In /srv/tftp/pxeboot/pxelinux.cfg/debian-installer.menu file:

label Main Menu
        menu label ^Return to Main Menu
        kernel menu.c32
        append pxelinux.cfg/default

label installer32
        menu label Interactive Debian Installer 32-bit x86
        config debian-installer/i386/pxelinux.cfg/default

label installer64
        menu label Interactive Debian Installer 64-bit amd64
        config debian-installer/amd64/pxelinux.cfg/default

The above is simple.  I would start there.  But you may want
preseeding too.  So I included a preseed menu entry in the above too.
But ignore it if you don't need it.  For automated installation I use
the following.  Along with many other similar snippets named
differently with different options.

In /srv/tftp/pxeboot/pxelinux.cfg/debian-installer-preseed.menu file:

label Main Menu
        TEXT HELP
        Return to the Main Menu.
        ENDTEXT
        menu label ^Return to Main Menu
        kernel menu.c32
        append pxelinux.cfg/default

label preseed64brs
        TEXT HELP
        Install using a separate /boot partition plus swap.
        ENDTEXT
        menu label Automatically Install 64-bit amd64 ^boot-root-swap
        kernel debian-installer/amd64/linux
        append vga=788 initrd=debian-installer/amd64/initrd.gz keymap=us locale=en_US interface=auto domain=example.com auto url=http://local.example.com/debian/preseed-all-boot-root-swap.cfg --

You will of course need to adjust those "us" centric strings
appropriately for your locale.  And in preseed-all-boot-root-swap.cfg
I have selected specific things such as the disk layout and so forth.

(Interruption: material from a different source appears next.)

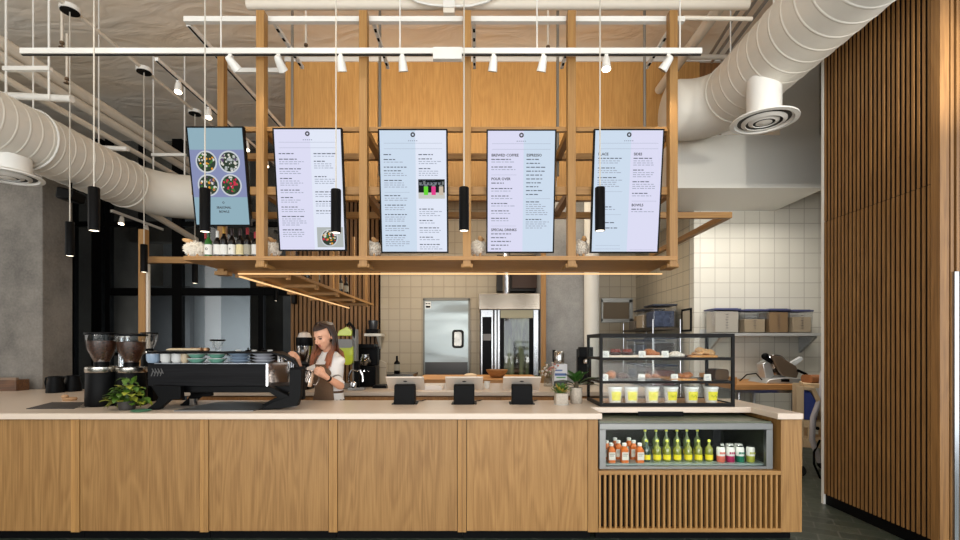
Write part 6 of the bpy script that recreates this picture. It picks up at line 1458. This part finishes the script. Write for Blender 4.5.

I am hoping those hints above will show you how to set up menus with
syslinux / pxelinux.  I am using the text menus.  I like them best
because they work on all of my hardware.  They are simple for anyone
to understand and use.  But I know that other people don't like text
and like the fancy graphics of the other menus instead.  Choose
whichever you prefer and that works for you.

Start with the interactive installer configuration first.  That one is
easiest.  Plus this topic has been discussed here at length every so
often.  Looking back in the archives would find lots of discussion.